Given data:
+-------+
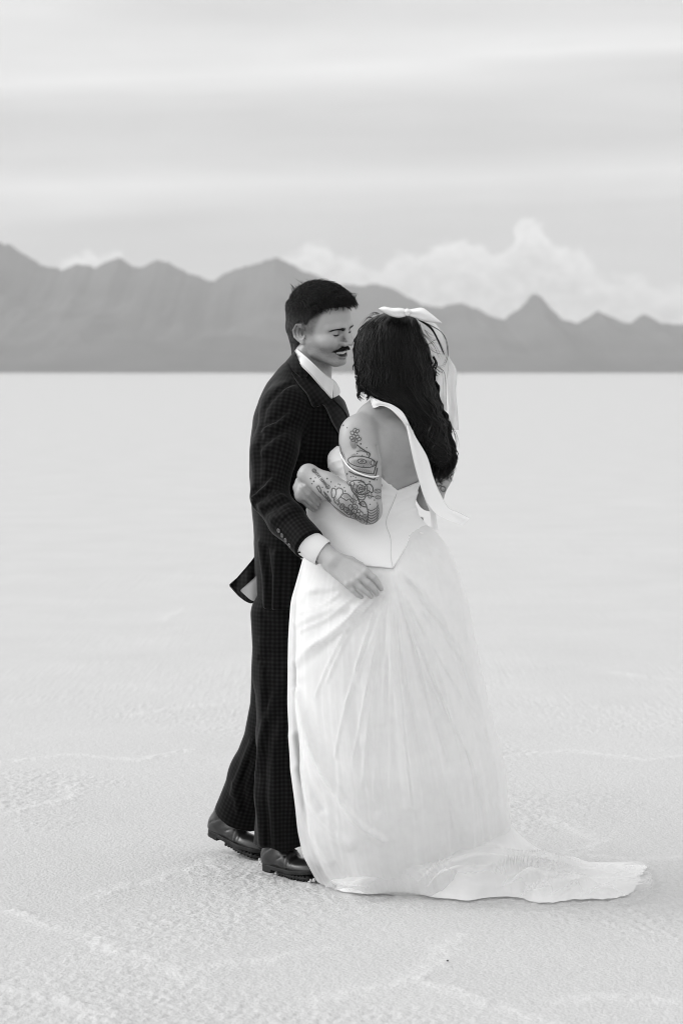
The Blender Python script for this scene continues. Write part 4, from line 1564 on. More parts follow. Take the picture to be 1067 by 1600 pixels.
# blossom sprig on the shoulder
for x, y in [(610, 100), (575, 135), (640, 110), (600, 175), (640, 185), (665, 215), (620, 150), (590, 225), (625, 235), (570, 200)]:
    oval(*C6(x, y), 3.1, 2.4, (x * 7) % 180, .5, .75)
for a in range(7):
    pl(c6([(560 + a * 12, 215), (555 + a * 13, 270), (580 + a * 8, 330)]), .4, .5)
fill(*C6(610, 300), 4.5, 7, 20, .5)
# horn of the gramophone and the box with its disc
pl(c6([(640, 290), (690, 330), (750, 370), (800, 400), (790, 450)]), .7, .85); pl(c6([(640, 370), (700, 365), (760, 385)]), .6, .8)
fill(*C6(700, 345), 8, 3, 28, .45); fill(*C6(775, 400), 3, 4, 0, .6)
oval(*C6(700, 505), 22, 8.5, 8, .6, .85); oval(*C6(700, 500), 7, 3.6, 8, .6, .8); oval(*C6(700, 498), 2, 1.2, 0, .6, .8); oval(*C6(835, 520), 3, 3.6, 0, .5, .8)
fill(*C6(640, 520), 12, 6, 8, .5); fill(*C6(770, 520), 10, 6, 8, .5); fill(*C6(700, 560), 18, 3, 8, .45)
pl(c6([(520, 530), (560, 580), (640, 620), (760, 650), (850, 660), (895, 500)]), .7, .85, smooth=False); pl(c6([(540, 630), (620, 670), (740, 700), (860, 735), (865, 700)]), .8, .85, smooth=False)
fill(*C6(720, 620), 17, 4.5, 10, .5); fill(*C6(700, 685), 18, 2.6, 12, .6); pl(c6([(895, 590), (880, 660), (860, 700)]), .8, .8)
fill(*C6(590, 430), 6, 3.5, -30, .5); fill(*C6(450, 420), 3.5, 10, -25, .55); fill(*C6(420, 330), 2.5, 8, -15, .5)
# rose on the upper arm
pl(c6([(540, 810), (560, 760), (640, 740), (720, 760), (745, 800), (800, 790), (840, 840), (830, 900), (780, 870)]), .65, .85)
pl(c6([(600, 780), (590, 850), (640, 900), (720, 880), (740, 820)]), .65, .85); pl(c6([(640, 800), (680, 860), (740, 850)]), .6, .8); pl(c6([(620, 860), (660, 920), (740, 920), (790, 900)]), .65, .85)
pl(c6([(640, 920), (660, 980), (720, 990), (760, 940), (850, 950)]), .65, .8); pl(c6([(560, 800), (575, 870), (640, 960), (690, 1060)]), .8, .9)
fill(*C6(700, 830), 6, 5, 20, .6); fill(*C6(640, 850), 5, 8, 10, .5); fill(*C6(700, 915), 8, 3, 0, .6); fill(*C6(600, 820), 4, 8, 20, .4); fill(*C6(780, 850), 5, 4, 30, .4)
pl(c6([(660, 1040), (720, 1010), (760, 1080), (700, 1070), (660, 1040)]), .7, .85); fill(*C6(710, 1040), 5, 3, 20, .6)
for k in range(3):
    oval(*C6(690, 860), 4 + 4 * k, 3 + 3.2 * k, 25 + 30 * k, .55, .8, 20 + 70 * k, 300 + 70 * k)
for x, y, r in [(560, 780, 6), (620, 955, 6), (800, 930, 5), (590, 1010, 5), (900, 880, 5), (905, 960, 4)]:
    oval(*C6(x, y), r, r * .6, x % 90, .5, .7); fill(*C6(x, y), r * .7, r * .4, x % 90, .45)
# banded petals at the elbow
for k in range(6):
    pl(c6([(770, 1110 + 32 * k), (820, 1130 + 34 * k), (880, 1100 + 34 * k), (905, 1060 + 34 * k)]), .5, .75)
pl(c6([(760, 1080), (780, 1160), (770, 1260), (750, 1320)]), .6, .8); pl(c6([(895, 1030), (915, 1120), (900, 1230), (850, 1310)]), .5, .6)
for k in range(6):
    pl(c6([(700 + 6 * k, 1200 + 16 * k), (730 + 4 * k, 1180 + 18 * k), (770, 1190 + 18 * k)]), .5, .75)
# flowers and leaves along the forearm
pl(c6([(310, 900), (320, 850), (355, 850), (370, 900), (350, 960), (320, 960), (310, 900)]), .6, .8); pl(c6([(365, 870), (400, 840), (450, 860), (455, 910), (420, 960), (390, 1000)]), .6, .8)
pl(c6([(340, 960), (350, 1010), (390, 1050), (410, 1000)]), .6, .8); fill(*C6(360, 990), 3.5, 7, -15, .5); fill(*C6(350, 1010), 2.5, 5, 0, .5)
pl(c6([(430, 960), (450, 920), (510, 915), (560, 960), (600, 1020), (560, 1010), (540, 980), (500, 1000), (470, 980), (430, 960)]), .6, .8); fill(*C6(500, 945), 7, 4, 15, .45)
for x, y in [(450, 1080), (500, 1120), (560, 1090), (610, 1080), (540, 1150), (600, 1140), (640, 1190), (590, 1200)]:
    oval(*C6(x, y), 4.6, 3.6, (x * 3) % 180, .55, .8); fill(*C6(x + 4, y + 6), 3.4, 2.4, 30, .6)
pl(c6([(120, 830), (150, 815), (180, 890), (170, 900), (120, 830)]), .6, .8); pl(c6([(215, 890), (260, 940), (300, 1010), (260, 980), (215, 890)]), .6, .8)
pl(c6([(150, 880), (230, 960), (320, 1060), (440, 1150), (560, 1240)]), .7, .7); fill(*C6(280, 985), 2.6, 7, -50, .6); fill(*C6(420, 1070), 3.5, 6, -50, .5)
for x, y in [(660, 1130), (690, 1160), (680, 1210), (650, 1240), (620, 1250), (700, 1250)]:
    pl(c6([(x - 25, y), (x, y - 18), (x + 25, y + 4)]), .6, .75)
for x, y in [(640, 400), (705, 422), (685, 275), (760, 325), (510, 68), (460, 38), (560, 695), (620, 708), (690, 740), (800, 760), (890, 735), (885, 875), (860, 995), (805, 1050), (610, 985), (680, 1085), (255, 720), (305, 762),
             (360, 818), (195, 832), (265, 890), (400, 790), (475, 835), (485, 880), (85, 755), (60, 785), (45, 720), (420, 800), (510, 660), (720, 560), (590, 690), (105, 710), (870, 580)]:
    INK_DOTS.append((*C6(x, y), 1.0 if (x + y) % 3 else 1.35))
for x, y, rx, ry, ro, s in [(690, 860, 17, 15, 30, .20), (480, 1060, 20, 13, 40, .24), (590, 1150, 13, 11, 40, .28), (700, 580, 24, 11, 8, .18), (610, 220, 9, 14, 20, .14), (850, 1180, 9, 16, 10, .12), (330, 960, 9, 9, 40, .16), (700, 1240, 9, 9, 20, .3)]:
    fill(*C6(x, y), rx, ry, ro, s)
for k in range(14):
    x, y = 400 + 22 * k, 1030 + 16 * k
    pl(c6([(x - 22, y - 26), (x, y - 10), (x + 10, y + 18), (x - 12, y + 30)]), .5, .7)
for k in range(9):
    x, y = 600 + (k % 3) * 70, 790 + (k // 3) * 55
    pl(c6([(x, y), (x + 25, y + 12), (x + 34, y + 36)]), .5, .7)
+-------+
Write out the material above again, word for word, minus its pictures.

The Blender Python script for this scene continues. Write part 4, from line 1564 on. More parts follow. Take the picture to be 1067 by 1600 pixels.
# blossom sprig on the shoulder
for x, y in [(610, 100), (575, 135), (640, 110), (600, 175), (640, 185), (665, 215), (620, 150), (590, 225), (625, 235), (570, 200)]:
    oval(*C6(x, y), 3.1, 2.4, (x * 7) % 180, .5, .75)
for a in range(7):
    pl(c6([(560 + a * 12, 215), (555 + a * 13, 270), (580 + a * 8, 330)]), .4, .5)
fill(*C6(610, 300), 4.5, 7, 20, .5)
# horn of the gramophone and the box with its disc
pl(c6([(640, 290), (690, 330), (750, 370), (800, 400), (790, 450)]), .7, .85); pl(c6([(640, 370), (700, 365), (760, 385)]), .6, .8)
fill(*C6(700, 345), 8, 3, 28, .45); fill(*C6(775, 400), 3, 4, 0, .6)
oval(*C6(700, 505), 22, 8.5, 8, .6, .85); oval(*C6(700, 500), 7, 3.6, 8, .6, .8); oval(*C6(700, 498), 2, 1.2, 0, .6, .8); oval(*C6(835, 520), 3, 3.6, 0, .5, .8)
fill(*C6(640, 520), 12, 6, 8, .5); fill(*C6(770, 520), 10, 6, 8, .5); fill(*C6(700, 560), 18, 3, 8, .45)
pl(c6([(520, 530), (560, 580), (640, 620), (760, 650), (850, 660), (895, 500)]), .7, .85, smooth=False); pl(c6([(540, 630), (620, 670), (740, 700), (860, 735), (865, 700)]), .8, .85, smooth=False)
fill(*C6(720, 620), 17, 4.5, 10, .5); fill(*C6(700, 685), 18, 2.6, 12, .6); pl(c6([(895, 590), (880, 660), (860, 700)]), .8, .8)
fill(*C6(590, 430), 6, 3.5, -30, .5); fill(*C6(450, 420), 3.5, 10, -25, .55); fill(*C6(420, 330), 2.5, 8, -15, .5)
# rose on the upper arm
pl(c6([(540, 810), (560, 760), (640, 740), (720, 760), (745, 800), (800, 790), (840, 840), (830, 900), (780, 870)]), .65, .85)
pl(c6([(600, 780), (590, 850), (640, 900), (720, 880), (740, 820)]), .65, .85); pl(c6([(640, 800), (680, 860), (740, 850)]), .6, .8); pl(c6([(620, 860), (660, 920), (740, 920), (790, 900)]), .65, .85)
pl(c6([(640, 920), (660, 980), (720, 990), (760, 940), (850, 950)]), .65, .8); pl(c6([(560, 800), (575, 870), (640, 960), (690, 1060)]), .8, .9)
fill(*C6(700, 830), 6, 5, 20, .6); fill(*C6(640, 850), 5, 8, 10, .5); fill(*C6(700, 915), 8, 3, 0, .6); fill(*C6(600, 820), 4, 8, 20, .4); fill(*C6(780, 850), 5, 4, 30, .4)
pl(c6([(660, 1040), (720, 1010), (760, 1080), (700, 1070), (660, 1040)]), .7, .85); fill(*C6(710, 1040), 5, 3, 20, .6)
for k in range(3):
    oval(*C6(690, 860), 4 + 4 * k, 3 + 3.2 * k, 25 + 30 * k, .55, .8, 20 + 70 * k, 300 + 70 * k)
for x, y, r in [(560, 780, 6), (620, 955, 6), (800, 930, 5), (590, 1010, 5), (900, 880, 5), (905, 960, 4)]:
    oval(*C6(x, y), r, r * .6, x % 90, .5, .7); fill(*C6(x, y), r * .7, r * .4, x % 90, .45)
# banded petals at the elbow
for k in range(6):
    pl(c6([(770, 1110 + 32 * k), (820, 1130 + 34 * k), (880, 1100 + 34 * k), (905, 1060 + 34 * k)]), .5, .75)
pl(c6([(760, 1080), (780, 1160), (770, 1260), (750, 1320)]), .6, .8); pl(c6([(895, 1030), (915, 1120), (900, 1230), (850, 1310)]), .5, .6)
for k in range(6):
    pl(c6([(700 + 6 * k, 1200 + 16 * k), (730 + 4 * k, 1180 + 18 * k), (770, 1190 + 18 * k)]), .5, .75)
# flowers and leaves along the forearm
pl(c6([(310, 900), (320, 850), (355, 850), (370, 900), (350, 960), (320, 960), (310, 900)]), .6, .8); pl(c6([(365, 870), (400, 840), (450, 860), (455, 910), (420, 960), (390, 1000)]), .6, .8)
pl(c6([(340, 960), (350, 1010), (390, 1050), (410, 1000)]), .6, .8); fill(*C6(360, 990), 3.5, 7, -15, .5); fill(*C6(350, 1010), 2.5, 5, 0, .5)
pl(c6([(430, 960), (450, 920), (510, 915), (560, 960), (600, 1020), (560, 1010), (540, 980), (500, 1000), (470, 980), (430, 960)]), .6, .8); fill(*C6(500, 945), 7, 4, 15, .45)
for x, y in [(450, 1080), (500, 1120), (560, 1090), (610, 1080), (540, 1150), (600, 1140), (640, 1190), (590, 1200)]:
    oval(*C6(x, y), 4.6, 3.6, (x * 3) % 180, .55, .8); fill(*C6(x + 4, y + 6), 3.4, 2.4, 30, .6)
pl(c6([(120, 830), (150, 815), (180, 890), (170, 900), (120, 830)]), .6, .8); pl(c6([(215, 890), (260, 940), (300, 1010), (260, 980), (215, 890)]), .6, .8)
pl(c6([(150, 880), (230, 960), (320, 1060), (440, 1150), (560, 1240)]), .7, .7); fill(*C6(280, 985), 2.6, 7, -50, .6); fill(*C6(420, 1070), 3.5, 6, -50, .5)
for x, y in [(660, 1130), (690, 1160), (680, 1210), (650, 1240), (620, 1250), (700, 1250)]:
    pl(c6([(x - 25, y), (x, y - 18), (x + 25, y + 4)]), .6, .75)
for x, y in [(640, 400), (705, 422), (685, 275), (760, 325), (510, 68), (460, 38), (560, 695), (620, 708), (690, 740), (800, 760), (890, 735), (885, 875), (860, 995), (805, 1050), (610, 985), (680, 1085), (255, 720), (305, 762),
             (360, 818), (195, 832), (265, 890), (400, 790), (475, 835), (485, 880), (85, 755), (60, 785), (45, 720), (420, 800), (510, 660), (720, 560), (590, 690), (105, 710), (870, 580)]:
    INK_DOTS.append((*C6(x, y), 1.0 if (x + y) % 3 else 1.35))
for x, y, rx, ry, ro, s in [(690, 860, 17, 15, 30, .20), (480, 1060, 20, 13, 40, .24), (590, 1150, 13, 11, 40, .28), (700, 580, 24, 11, 8, .18), (610, 220, 9, 14, 20, .14), (850, 1180, 9, 16, 10, .12), (330, 960, 9, 9, 40, .16), (700, 1240, 9, 9, 20, .3)]:
    fill(*C6(x, y), rx, ry, ro, s)
for k in range(14):
    x, y = 400 + 22 * k, 1030 + 16 * k
    pl(c6([(x - 22, y - 26), (x, y - 10), (x + 10, y + 18), (x - 12, y + 30)]), .5, .7)
for k in range(9):
    x, y = 600 + (k % 3) * 70, 790 + (k // 3) * 55
    pl(c6([(x, y), (x + 25, y + 12), (x + 34, y + 36)]), .5, .7)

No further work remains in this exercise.